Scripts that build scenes

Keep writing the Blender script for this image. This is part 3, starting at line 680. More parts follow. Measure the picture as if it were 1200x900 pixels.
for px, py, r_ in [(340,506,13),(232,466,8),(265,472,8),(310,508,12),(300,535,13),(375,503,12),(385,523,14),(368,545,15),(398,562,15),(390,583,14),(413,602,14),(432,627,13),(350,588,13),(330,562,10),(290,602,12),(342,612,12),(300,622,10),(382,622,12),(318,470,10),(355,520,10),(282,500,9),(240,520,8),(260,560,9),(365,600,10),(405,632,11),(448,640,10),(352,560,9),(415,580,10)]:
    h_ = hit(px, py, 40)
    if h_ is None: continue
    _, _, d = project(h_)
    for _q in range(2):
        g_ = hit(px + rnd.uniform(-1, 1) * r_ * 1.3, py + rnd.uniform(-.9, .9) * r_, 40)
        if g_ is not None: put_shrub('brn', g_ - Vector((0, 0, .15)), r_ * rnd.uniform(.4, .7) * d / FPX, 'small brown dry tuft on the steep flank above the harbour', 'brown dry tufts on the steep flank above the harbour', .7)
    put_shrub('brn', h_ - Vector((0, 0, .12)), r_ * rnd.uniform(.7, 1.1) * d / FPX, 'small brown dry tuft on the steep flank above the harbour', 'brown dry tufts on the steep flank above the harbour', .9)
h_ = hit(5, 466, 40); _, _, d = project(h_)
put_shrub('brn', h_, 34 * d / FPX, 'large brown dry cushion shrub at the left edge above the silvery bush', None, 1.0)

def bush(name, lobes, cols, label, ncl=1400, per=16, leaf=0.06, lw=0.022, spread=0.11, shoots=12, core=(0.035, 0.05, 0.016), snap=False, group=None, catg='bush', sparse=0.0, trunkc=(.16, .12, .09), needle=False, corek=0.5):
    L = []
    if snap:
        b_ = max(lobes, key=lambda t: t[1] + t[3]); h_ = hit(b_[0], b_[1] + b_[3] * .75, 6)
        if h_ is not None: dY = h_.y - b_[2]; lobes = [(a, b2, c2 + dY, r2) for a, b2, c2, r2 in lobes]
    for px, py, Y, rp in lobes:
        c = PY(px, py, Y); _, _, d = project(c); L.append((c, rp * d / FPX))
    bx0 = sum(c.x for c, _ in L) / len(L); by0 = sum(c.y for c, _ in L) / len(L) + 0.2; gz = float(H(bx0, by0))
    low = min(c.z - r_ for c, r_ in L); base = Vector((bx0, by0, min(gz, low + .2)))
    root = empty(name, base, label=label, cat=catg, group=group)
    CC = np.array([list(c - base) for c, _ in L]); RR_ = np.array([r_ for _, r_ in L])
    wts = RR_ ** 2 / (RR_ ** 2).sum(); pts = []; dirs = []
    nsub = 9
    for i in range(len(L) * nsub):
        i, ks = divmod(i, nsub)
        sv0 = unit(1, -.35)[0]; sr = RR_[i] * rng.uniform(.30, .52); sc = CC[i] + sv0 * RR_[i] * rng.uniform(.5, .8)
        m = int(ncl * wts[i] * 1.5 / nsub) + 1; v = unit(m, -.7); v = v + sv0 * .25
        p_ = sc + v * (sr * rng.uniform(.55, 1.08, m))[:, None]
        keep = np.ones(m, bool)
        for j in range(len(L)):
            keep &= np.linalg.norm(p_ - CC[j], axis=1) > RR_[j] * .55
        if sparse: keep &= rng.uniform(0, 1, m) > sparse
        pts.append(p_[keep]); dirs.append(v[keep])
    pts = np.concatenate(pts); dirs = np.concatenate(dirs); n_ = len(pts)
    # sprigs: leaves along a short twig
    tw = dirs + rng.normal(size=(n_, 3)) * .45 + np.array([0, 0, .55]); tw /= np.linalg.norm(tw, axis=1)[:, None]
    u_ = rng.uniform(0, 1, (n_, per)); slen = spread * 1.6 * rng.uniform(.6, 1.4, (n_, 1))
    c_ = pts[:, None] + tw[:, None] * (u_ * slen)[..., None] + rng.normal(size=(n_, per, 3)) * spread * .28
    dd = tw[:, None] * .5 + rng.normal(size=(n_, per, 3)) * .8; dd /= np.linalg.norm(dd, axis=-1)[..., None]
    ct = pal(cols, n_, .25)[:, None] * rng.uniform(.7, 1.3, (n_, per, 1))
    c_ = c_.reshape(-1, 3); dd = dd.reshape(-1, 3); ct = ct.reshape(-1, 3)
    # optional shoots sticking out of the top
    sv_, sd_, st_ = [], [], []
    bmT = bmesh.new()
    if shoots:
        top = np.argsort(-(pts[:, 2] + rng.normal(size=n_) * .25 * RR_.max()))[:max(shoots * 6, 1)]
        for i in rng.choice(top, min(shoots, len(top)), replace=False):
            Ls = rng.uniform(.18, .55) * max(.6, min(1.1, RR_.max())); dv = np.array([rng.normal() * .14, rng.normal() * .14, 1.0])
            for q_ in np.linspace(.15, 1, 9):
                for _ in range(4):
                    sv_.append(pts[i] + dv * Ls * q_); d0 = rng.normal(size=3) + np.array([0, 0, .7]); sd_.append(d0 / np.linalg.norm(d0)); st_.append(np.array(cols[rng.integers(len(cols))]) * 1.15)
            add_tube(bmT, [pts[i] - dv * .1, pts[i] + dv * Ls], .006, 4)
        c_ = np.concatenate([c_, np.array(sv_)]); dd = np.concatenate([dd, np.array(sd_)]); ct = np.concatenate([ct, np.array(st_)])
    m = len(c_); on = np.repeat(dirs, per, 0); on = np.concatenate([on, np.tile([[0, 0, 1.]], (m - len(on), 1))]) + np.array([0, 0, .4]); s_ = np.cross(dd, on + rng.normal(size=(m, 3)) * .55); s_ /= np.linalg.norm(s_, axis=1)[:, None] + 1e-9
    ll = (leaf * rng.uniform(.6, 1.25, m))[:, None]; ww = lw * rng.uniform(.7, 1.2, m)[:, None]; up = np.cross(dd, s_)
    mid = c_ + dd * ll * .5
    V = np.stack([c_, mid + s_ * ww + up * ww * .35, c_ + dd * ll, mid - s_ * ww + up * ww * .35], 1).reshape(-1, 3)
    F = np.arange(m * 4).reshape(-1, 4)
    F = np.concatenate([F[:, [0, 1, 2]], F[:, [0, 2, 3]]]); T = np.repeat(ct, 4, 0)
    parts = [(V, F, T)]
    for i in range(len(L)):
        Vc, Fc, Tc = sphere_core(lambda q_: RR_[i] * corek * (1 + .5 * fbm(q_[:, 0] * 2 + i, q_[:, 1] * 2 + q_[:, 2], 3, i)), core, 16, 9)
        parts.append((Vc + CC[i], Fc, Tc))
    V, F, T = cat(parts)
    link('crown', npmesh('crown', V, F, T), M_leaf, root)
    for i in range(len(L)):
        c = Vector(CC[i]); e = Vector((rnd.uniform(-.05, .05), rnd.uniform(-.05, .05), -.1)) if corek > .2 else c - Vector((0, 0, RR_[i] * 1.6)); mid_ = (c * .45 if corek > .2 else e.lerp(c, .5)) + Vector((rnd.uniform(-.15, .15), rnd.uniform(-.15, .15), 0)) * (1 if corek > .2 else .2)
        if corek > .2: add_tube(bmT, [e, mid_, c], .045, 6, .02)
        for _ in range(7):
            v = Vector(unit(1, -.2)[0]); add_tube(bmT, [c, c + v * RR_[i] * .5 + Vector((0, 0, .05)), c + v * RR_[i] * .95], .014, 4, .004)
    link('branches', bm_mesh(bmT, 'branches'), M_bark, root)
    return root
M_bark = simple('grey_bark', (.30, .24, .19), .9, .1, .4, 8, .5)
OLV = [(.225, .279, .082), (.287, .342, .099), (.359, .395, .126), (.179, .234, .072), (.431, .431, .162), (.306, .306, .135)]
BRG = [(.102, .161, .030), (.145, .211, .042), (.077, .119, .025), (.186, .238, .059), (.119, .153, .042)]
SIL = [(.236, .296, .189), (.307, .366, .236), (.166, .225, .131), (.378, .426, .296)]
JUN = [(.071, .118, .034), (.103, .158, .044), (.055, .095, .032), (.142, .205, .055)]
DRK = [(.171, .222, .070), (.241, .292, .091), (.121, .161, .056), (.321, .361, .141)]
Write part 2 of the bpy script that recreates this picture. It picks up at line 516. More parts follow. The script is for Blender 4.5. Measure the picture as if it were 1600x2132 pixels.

### THE EXERCISE
The answer should consist of the lines from the first line of the entries through the line with "put_shrub('brn', h_, 34", copied exactly.

### ANSWER TO THE EXERCISE
Keep writing the Blender script for this image. This is part 3, starting at line 680. More parts follow. Measure the picture as if it were 1200x900 pixels.
for px, py, r_ in [(340,506,13),(232,466,8),(265,472,8),(310,508,12),(300,535,13),(375,503,12),(385,523,14),(368,545,15),(398,562,15),(390,583,14),(413,602,14),(432,627,13),(350,588,13),(330,562,10),(290,602,12),(342,612,12),(300,622,10),(382,622,12),(318,470,10),(355,520,10),(282,500,9),(240,520,8),(260,560,9),(365,600,10),(405,632,11),(448,640,10),(352,560,9),(415,580,10)]:
    h_ = hit(px, py, 40)
    if h_ is None: continue
    _, _, d = project(h_)
    for _q in range(2):
        g_ = hit(px + rnd.uniform(-1, 1) * r_ * 1.3, py + rnd.uniform(-.9, .9) * r_, 40)
        if g_ is not None: put_shrub('brn', g_ - Vector((0, 0, .15)), r_ * rnd.uniform(.4, .7) * d / FPX, 'small brown dry tuft on the steep flank above the harbour', 'brown dry tufts on the steep flank above the harbour', .7)
    put_shrub('brn', h_ - Vector((0, 0, .12)), r_ * rnd.uniform(.7, 1.1) * d / FPX, 'small brown dry tuft on the steep flank above the harbour', 'brown dry tufts on the steep flank above the harbour', .9)
h_ = hit(5, 466, 40); _, _, d = project(h_)
put_shrub('brn', h_, 34 * d / FPX, 'large brown dry cushion shrub at the left edge above the silvery bush', None, 1.0)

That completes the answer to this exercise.